• _WHAT IS REQUIRED_: It is required that the lines from the top of the listing through the line with "R = math.radians" be reproduced exactly, excluding pictures.

----------------------------------------

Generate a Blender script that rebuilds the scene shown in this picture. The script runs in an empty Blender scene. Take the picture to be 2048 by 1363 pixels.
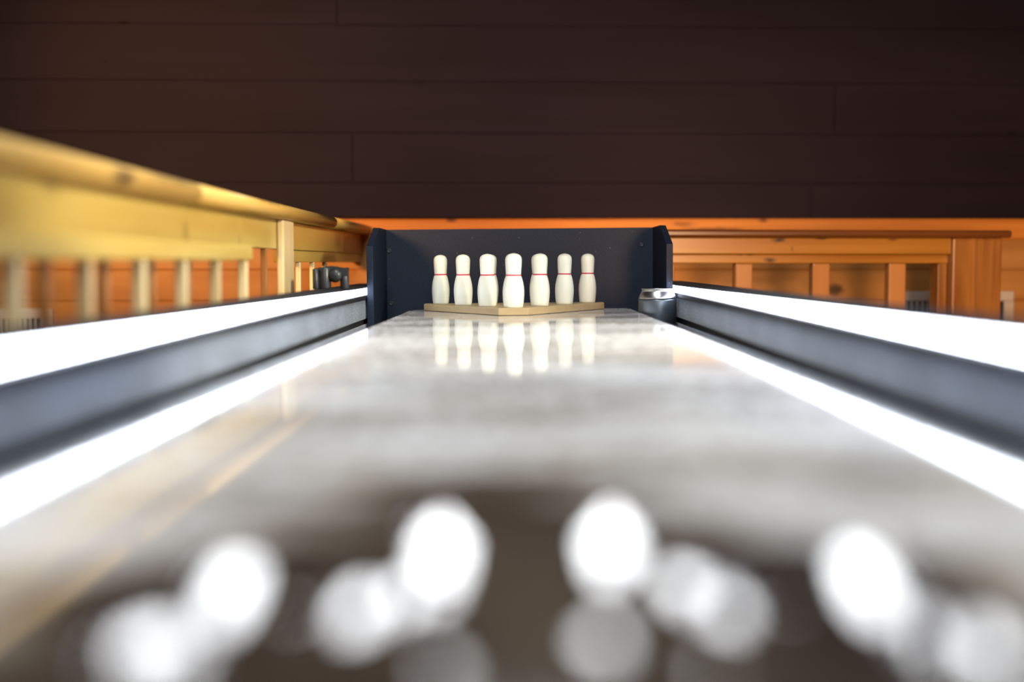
import bpy, bmesh, math, random
from mathutils import Vector, Matrix
random.seed(7)
C = bpy.context.scene.collection
S = 0.776                      # layout units -> metres (a 66 mm drinks can fixes the scale)
F, HX, HY = 2500.0, 1040.0, 525.0   # focal length in px, vanishing point of the lane
H = 0.107                      # camera height over the lane
TILT = math.radians(-0.5)      # the table stands a touch lower on its left side
R = math.radians

# ------------------------------------------------------------------ materials
def new_mat(name):
    m = bpy.data.materials.new(name); m.use_nodes = True
    nt = m.node_tree; b = nt.nodes['Principled BSDF']
    return m, nt, b
def N(nt, t, **kw):
    n = nt.nodes.new(t)
    for k, v in kw.items():
        if k in n.inputs: n.inputs[k].default_value = v
        else: setattr(n, k, v)
    return n
def rgba(c): return (c[0], c[1], c[2], 1)
def ramp(nt, src, stops):
    r = nt.nodes.new('ShaderNodeValToRGB')
    e = r.color_ramp.elements
    while len(e) < len(stops): e.new(0.5)
    for i, (p, c) in enumerate(stops):
        e[i].position = p; e[i].color = rgba(c) if not isinstance(c, (int, float)) else (c, c, c, 1)
    nt.links.new(src, r.inputs[0]); return r.outputs[0]
def mixc(nt, fac, a, b, mode='MIX'):
    m = nt.nodes.new('ShaderNodeMix'); m.data_type = 'RGBA'; m.blend_type = mode
    for sock, v in ((m.inputs[0], fac), (m.inputs[6], a), (m.inputs[7], b)):
        if isinstance(v, (int, float)): sock.default_value = v
        elif isinstance(v, tuple): sock.default_value = rgba(v)
        else: nt.links.new(v, sock)
    return m.outputs[2]
def plain(name, col, rough=0.5, metal=0.0, spec=0.5, noise=0.0, nscale=60, coat=0.0):
    m, nt, b = new_mat(name)
    b.inputs['Roughness'].default_value = rough; b.inputs['Metallic'].default_value = metal
    b.inputs['Specular IOR Level'].default_value = spec; b.inputs['Coat Weight'].default_value = coat
    tc = N(nt, 'ShaderNodeTexCoord')
    nz = N(nt, 'ShaderNodeTexNoise', Scale=nscale, Detail=4.0)
    nt.links.new(tc.outputs['Object'], nz.inputs['Vector'])
    k = noise
    c = ramp(nt, nz.outputs[0], [(0.3, tuple(x * (1 - k) for x in col)), (0.7, tuple(min(1, x * (1 + k)) for x in col))])
    nt.links.new(c, b.inputs['Base Color'])
    return m
def wood(name, light, dark, axis, seed=0.0, knots=0.0, rough=0.3, coat=0.25, freq=1.0, knotcol=(0.03, 0.012, 0.006), spec=0.3, marks=()):
    m, nt, b = new_mat(name)
    tc = N(nt, 'ShaderNodeTexCoord')
    mp = N(nt, 'ShaderNodeMapping'); sc = [26 * freq] * 3; sc[axis] = 1.6 * freq
    mp.inputs['Scale'].default_value = sc; mp.inputs['Location'].default_value = (seed, seed * 1.7, seed * 0.6)
    nt.links.new(tc.outputs['Object'], mp.inputs['Vector'])
    n1 = N(nt, 'ShaderNodeTexNoise', Scale=1.0, Detail=5.0, Distortion=0.6)
    nt.links.new(mp.outputs[0], n1.inputs['Vector'])
    mp2 = N(nt, 'ShaderNodeMapping'); sc = [5.0] * 3; sc[axis] = 0.9
    mp2.inputs['Scale'].default_value = sc; mp2.inputs['Location'].default_value = (seed * 2.3, seed, seed)
    nt.links.new(tc.outputs['Object'], mp2.inputs['Vector'])
    n2 = N(nt, 'ShaderNodeTexNoise', Scale=1.0, Detail=3.0)
    nt.links.new(mp2.outputs[0], n2.inputs['Vector'])
    c1 = ramp(nt, n1.outputs[0], [(0.28, dark), (0.62, light)])
    c2 = ramp(nt, n2.outputs[0], [(0.3, tuple(0.62 * x for x in (1, 0.9, 0.8))), (0.65, (1, 1, 1))])
    col = mixc(nt, 1.0, c1, c2, 'MULTIPLY')
    if knots:
        mp3 = N(nt, 'ShaderNodeMapping'); sc = [7.5] * 3; sc[axis] = 3.0
        mp3.inputs['Scale'].default_value = sc; mp3.inputs['Location'].default_value = (seed * 3.1, seed * .7, seed * 1.3)
        nt.links.new(tc.outputs['Object'], mp3.inputs['Vector'])
        v = N(nt, 'ShaderNodeTexVoronoi', Scale=1.0)
        nt.links.new(mp3.outputs[0], v.inputs['Vector'])
        k = ramp(nt, v.outputs['Distance'], [(0.07 * knots, 1.0), (0.2 * knots, 0.0)])
        col = mixc(nt, k, col, knotcol)
    if marks:                       # single knots and gouges at their own places on the board
        sp = N(nt, 'ShaderNodeSeparateXYZ'); nt.links.new(tc.outputs['Object'], sp.inputs[0])
        cb = N(nt, 'ShaderNodeCombineXYZ'); nt.links.new(sp.outputs[axis], cb.inputs[0]); nt.links.new(sp.outputs[2], cb.inputs[1])
        wn = N(nt, 'ShaderNodeTexNoise', Scale=45.0, Detail=2.0); nt.links.new(tc.outputs['Object'], wn.inputs['Vector'])
        for u, v, ru, rv, st in marks:
            a1 = N(nt, 'ShaderNodeVectorMath', operation='SUBTRACT'); nt.links.new(cb.outputs[0], a1.inputs[0]); a1.inputs[1].default_value = (u * S, v * S, 0)
            a2 = N(nt, 'ShaderNodeVectorMath', operation='MULTIPLY'); nt.links.new(a1.outputs[0], a2.inputs[0]); a2.inputs[1].default_value = (1 / (ru * S), 1 / (rv * S), 0)
            a3 = N(nt, 'ShaderNodeVectorMath', operation='LENGTH'); nt.links.new(a2.outputs[0], a3.inputs[0])
            a4 = N(nt, 'ShaderNodeMath', operation='MULTIPLY_ADD'); nt.links.new(wn.outputs[0], a4.inputs[0]); a4.inputs[1].default_value = 0.7; nt.links.new(a3.outputs['Value'], a4.inputs[2])
            col = mixc(nt, ramp(nt, a4.outputs[0], [(0.55, st), (1.0 if st > 0.6 else 0.98, 0.0)]), col, knotcol)
    nt.links.new(col, b.inputs['Base Color'])
    b.inputs['Roughness'].default_value = rough; b.inputs['Coat Weight'].default_value = coat
    b.inputs['Specular IOR Level'].default_value = spec
    b.inputs['Coat Roughness'].default_value = 0.15
    bp = N(nt, 'ShaderNodeBump', Strength=0.08, Distance=0.002)
    nt.links.new(n1.outputs[0], bp.inputs['Height']); nt.links.new(bp.outputs[0], b.inputs['Normal'])
    return m

def wall_mark(px, py, rx, ry, st, d=3.76): return ((px - HX) * d / F, H + (HY - py) * d / F, rx * d / F, ry * d / F, st)
def rail_mark(px, py, rx, ry, st, d=3.36): return ((px - HX) * d / F - 0.25, H + (HY - py) * d / F, rx * d / F, ry * d / F, st)
WALLM = [wall_mark(1672, 580, 40, 26, 0.9), wall_mark(1640, 572, 110, 40, 0.35), wall_mark(1500, 566, 120, 28, 0.3), wall_mark(1525, 441, 18, 10, 0.7),
         wall_mark(905, 441, 24, 10, 0.75), wall_mark(1365, 448, 55, 10, 0.5), wall_mark(1430, 458, 120, 8, 0.6), wall_mark(440, 560, 12, 16, 0.6)]
def dark_mark(px, py, rx, ry, st, d=3.72): return ((px - HX) * d / F, H + d * math.tan(math.atan((681.5 - py) / F) - math.atan((681.5 - HY) / F)), rx * d / F, ry * d / F, st)
DARKM = [dark_mark(268, 51, 24, 8, 1.0), dark_mark(2028, 262, 18, 8, 0.9), dark_mark(840, 168, 26, 10, 0.5), dark_mark(228, 128, 14, 8, 0.4), dark_mark(1720, 352, 26, 6, 0.4)]
RAILM = [rail_mark(1556, 480, 28, 10, 1.0), rail_mark(1582, 497, 5, 14, 0.5), rail_mark(1640, 477, 26, 5, 0.8), rail_mark(1790, 479, 22, 5, 0.6),
         rail_mark(1541, 520, 24, 11, 0.95), rail_mark(1500, 509, 16, 4, 0.6), rail_mark(1480, 509, 10, 4, 0.6)]
CAPM = [(1.40, 0.203, 0.08, 0.022, 0.8), (1.62, 0.212, 0.2, 0.012, 0.45), (2.25, 0.215, 0.3, 0.01, 0.5), (2.9, 0.214, 0.25, 0.012, 0.6), (3.3, 0.21, 0.3, 0.02, 0.5)]
BRDM = [(1.25, 0.190, 0.12, 0.012, 0.35), (1.26, 0.183, 0.05, 0.02, 0.35), (1.76, 0.15, 0.03, 0.03, 0.4), (2.1, 0.145, 0.012, 0.03, 0.5), (3.24, 0.165, 0.14, 0.06, 0.45)]
YEL_L, YEL_D = (0.74, 0.56, 0.155), (0.64, 0.43, 0.085)
ORA_L, ORA_D = (0.62, 0.24, 0.045), (0.42, 0.13, 0.02)
MAT = {}
MAT['rail_y'] = wood('yellow_pine_lengthwise', YEL_L, YEL_D, 1, 1.3, 0, marks=BRDM, knotcol=(0.12, 0.06, 0.02))
MAT['rail_end'] = wood('orange_pine_lengthwise', (0.66, 0.30, 0.06), (0.5, 0.2, 0.03), 1, 6.3, 0.7)
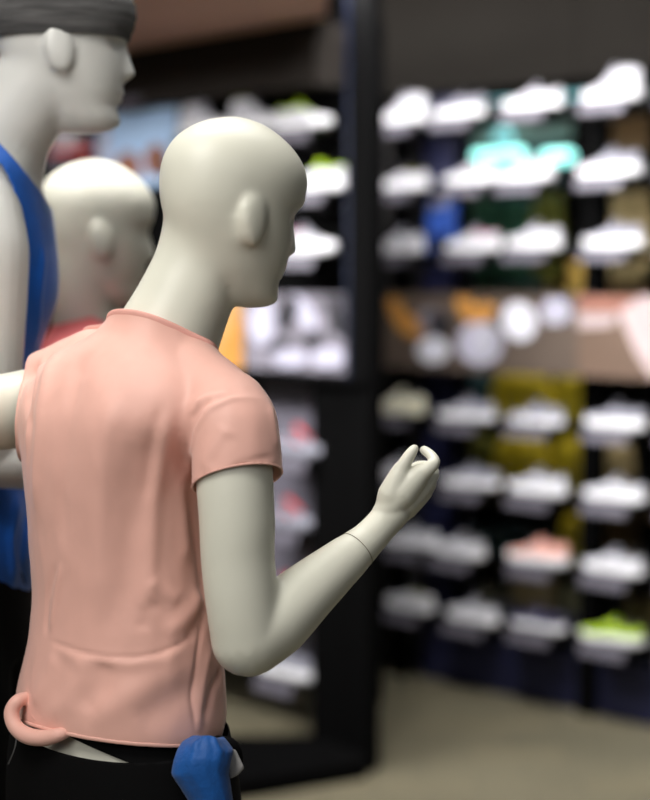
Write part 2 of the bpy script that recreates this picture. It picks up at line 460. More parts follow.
# ---- t-shirt
bm = bmesh.new()
SH = [(.955,.128,.098),(.975,.141,.106),(1.00,.147,.112),(1.03,.144,.112),(1.087,.135,.104),(1.15,.127,.098),(1.22,.124,.098),(1.29,.126,.106),(1.34,.138,.112),(1.38,.155,.112),(1.41,.152,.103),(1.435,.132,.092),(1.46,.097,.079),(1.485,.067,.068),(1.505,.058,.064),(1.53,.055,.062)]
loft(bm, torso_rings(SH, axis, f, r, .012))
tube(bm, [T(195,425,1.79), T(229,418,1.75), T(236.5,445,1.738), T(238,500,1.735)], [.050,.0515,.052,.0535], 36)
tube(bm, [T(230,413,1.752), T(202,386,1.79), T(172,358,1.83)], [.049,.045,.045], 24)
tube(bm, [T(90,403,1.91), T(54,404,1.94), T(26,416,1.93), T(-10,420,1.91)], [.052,.056,.058,.058], 36)
tube(bm, [T(52,387,1.94), T(92,364,1.915), T(132,352,1.88)], [.050,.044,.038], 24)
shirt = remesh(bm, .0034, 22)
# openings
co, no = plane3(T(191,491,1.745), T(280,470,1.73), T(236,465.5,1.685), (0,0,-1))
bisect(shirt, co, no, lambda c: ((c-T(236,490,1.735)).length < .085 and c.z < 1.345 and (c-T(236,490,1.735)).dot(r) > -.062))
bisect(shirt, T(26,412,1.93), (-1,0.0,.06), lambda c: c.x < T(40,412,1.93).x and c.z > 1.30)
nb = T(128,320,1.82)
bisect(shirt, nb, (f*.50+Vector((0,0,.86))), lambda c: c.z > 1.36)
co, no = plane3(*cast(shirt, (72,735), (130,743.5), (205,744)), (0,0,-1))
bisect(shirt, co, no)
STROKES = [
 # armhole / shoulder seams
 ([(190,487),(190,455),(196,428),(210,408),(232,398),(266,397)], .0035, .0035),
 ([(182,480),(184,450),(190,425),(203,406)], .006, -.004),
 ([(187,421),(197,410),(213,400)], .003, -.0032), ([(194,404),(206,397),(230,392)], .003, .003),
 # sleeve folds
 ([(200,474),(210,455),(222,436),(229,424)], .007, .0022), ([(210,470),(220,450),(230,432)], .006, -.0018),
 ([(270,402),(274,425),(278,452)], .004, .003),
 ([(196,486),(212,475),(236,465),(262,458),(277,456)], .0028, -.0022),
 # long vertical drape on the back
 ([(120,375),(108,430),(102,500),(104,570),(100,630)], .011, .006),
 ([(92,345),(76,380),(66,430),(62,500),(66,560)], .011, -.006),
 ([(60,345),(48,372),(40,410),(36,470),(38,540)], .008, .006),
 ([(36,360),(30,395),(30,440)], .006, -.005), ([(46,350),(40,372),(28,420),(26,462)], .004, .004),
 ([(150,420),(140,480),(128,560),(120,640)], .013, -.005),
 ([(172,398),(163,440),(154,500),(150,580),(146,640)], .007, .006),
 ([(162,400),(152,450),(146,510)], .005, -.003),
 ([(189,470),(193,520),(201,570),(206,620)], .006, -.006),
 ([(182,470),(184,520),(188,570)], .007, .004),
 ([(56,560),(48,600),(46,640)], .004, -.003), ([(62,560),(56,600),(50,635)], .004, .003),
 # creases near the waist on the right
 ([(148,578),(164,592),(182,602)], .006, .003), ([(158,600),(146,612),(142,634)], .006, -.003),
 ([(204,588),(196,608),(180,624),(160,636)], .008, .005), ([(206,600),(198,626),(184,642)], .006, -.003),
 # yoke seam
 ([(44,638),(60,645),(80,652),(105,657),(135,658),(160,653),(182,643),(198,630)], .0028, -.0032),
 ([(46,645),(80,659),(130,664),(165,659),(190,646)], .006, .003),
 # blouse folds above the hem
 ([(86,654),(80,678),(66,702),(42,724)], .010, .005), ([(106,658),(100,684),(82,716)], .010, -.0042),
 ([(190,660),(152,682),(118,702),(86,724)], .012, .0048), ([(206,676),(170,704),(134,726)], .012, -.0042),
 ([(58,650),(46,684),(32,706)], .010, .004),
 # side seam on the right
 ([(206,608),(198,650),(192,700),(196,738)], .0035, -.0035), ([(212,640),(202,690),(198,735)], .005, .0035),
 ([(222,668),(212,690),(202,724)], .005, -.004),
]
sculpt(shirt, [(p_, w_*(1.1 if w_ < .0037 else 1.5), a_*(.62 if w_ < .0037 else .72)) for p_, w_, a_ in STROKES])
# gentle cloth unevenness
from mathutils import noise as mn
bmx = bmesh.new(); bmx.from_mesh(shirt); bmx.normal_update()
for vv in bmx.verts:
    p = vv.co
    vv.co += vv.normal*(.0016*mn.noise(Vector((p.x*22, p.y*22, p.z*7)))+.0007*mn.noise(Vector((p.x*60,p.y*60,p.z*25+3))))
bmx.to_mesh(shirt)
# boundary loops for the neck rib
loops = []
be = [e for e in bmx.edges if e.is_boundary]
seen = set()
for e in be:
    if e in seen: continue
    st = [e]; comp = []
    seen.add(e)
    while st:
        q = st.pop(); comp.append(q)
        for vv in q.verts:
            for e2 in vv.link_edges:
                if e2.is_boundary and e2 not in seen: seen.add(e2); st.append(e2)
    loops.append(comp)
def ordered(comp):
    adj = {}
    for e in comp:
        a, b = e.verts; adj.setdefault(a,[]).append(b); adj.setdefault(b,[]).append(a)
    s = next(iter(adj)); out = [s]; prev = None; cur = s
    while True:
        nx = [x for x in adj[cur] if x is not prev and x not in out[1:]]
        nx = [x for x in nx if x is not s or len(out) > 3]
        if not nx or nx[0] is s: break
        out.append(nx[0]); prev, cur = cur, nx[0]
    return [x.co.copy() for x in out]
def smooth_loop(L, it=8):
    for _ in range(it):
        L = [(L[i-1]+L[i]*2+L[(i+1)%len(L)])/4 for i in range(len(L))]
    return L
cl = [ordered(c) for c in loops if len(c) > 20]
cl.sort(key=lambda L: -sum(p.z for p in L)/len(L))
neck_loop, hem_loop = smooth_loop(cl[0], 30), smooth_loop(cl[-1], 10)
bmx.free()
shirt = solidify(shirt, .0016)
to_local(shirt, root); shirt_o = new_obj('t_shirt', shirt, 'shirt_pink', root)
def ribbon_tube(name, L, rad, m, parent, closed=True, rt=root, seg=10):
    b = bmesh.new(); n = len(L)
    rings = []
    for i in range(n+1 if closed else n):
        p = L[i % n]; q = L[(i+1) % n] if (closed or i < n-1) else L[i]; o_ = L[i-1] if (closed or i > 0) else L[i]
        dd = (q-o_).normalized(); uu = Vector((0,0,1)); uu = (uu-dd*uu.dot(dd)).normalized(); vv = dd.cross(uu)
        rings.append([p+uu*math.cos(2*math.pi*j/seg)*rad[0]+vv*math.sin(2*math.pi*j/seg)*rad[1] for j in range(seg)])
    loft(b, rings, cap=not closed)
    me = bpy.data.meshes.new(name); bmesh.ops.recalc_face_normals(b, faces=b.faces); b.to_mesh(me); b.free(); to_local(me, rt)
    return new_obj(name, me, m, parent)
co_ = ribbon_tube('collar', neck_loop[::2], (.0045,.0016), 'rib_pink', shirt_o); co_['label'] = 'narrow darker pink neck rib'
ribbon_tube('hem', hem_loop[::2], (.0025,.0012), 'shirt_pink', shirt_o)
slv = min(cl, key=lambda L: (sum(L, Vector())/len(L)-T(236,478,1.735)).length)
ribbon_tube('sleeve_hem', smooth_loop(slv, 20)[::2], (.0012,.0013), 'shirt_pink', shirt_o)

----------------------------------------

• _FINISHED TASK_:
Generate a Blender script that rebuilds the scene shown in this picture. The script runs in an empty Blender scene. Take the picture to be 2048 by 1363 pixels.
import bpy, bmesh, math, random
from mathutils import Vector, Matrix
random.seed(7)
C = bpy.context.scene.collection
S = 0.776                      # layout units -> metres (a 66 mm drinks can fixes the scale)
F, HX, HY = 2500.0, 1040.0, 525.0   # focal length in px, vanishing point of the lane
H = 0.107                      # camera height over the lane
TILT = math.radians(-0.5)      # the table stands a touch lower on its left side
R = math.radians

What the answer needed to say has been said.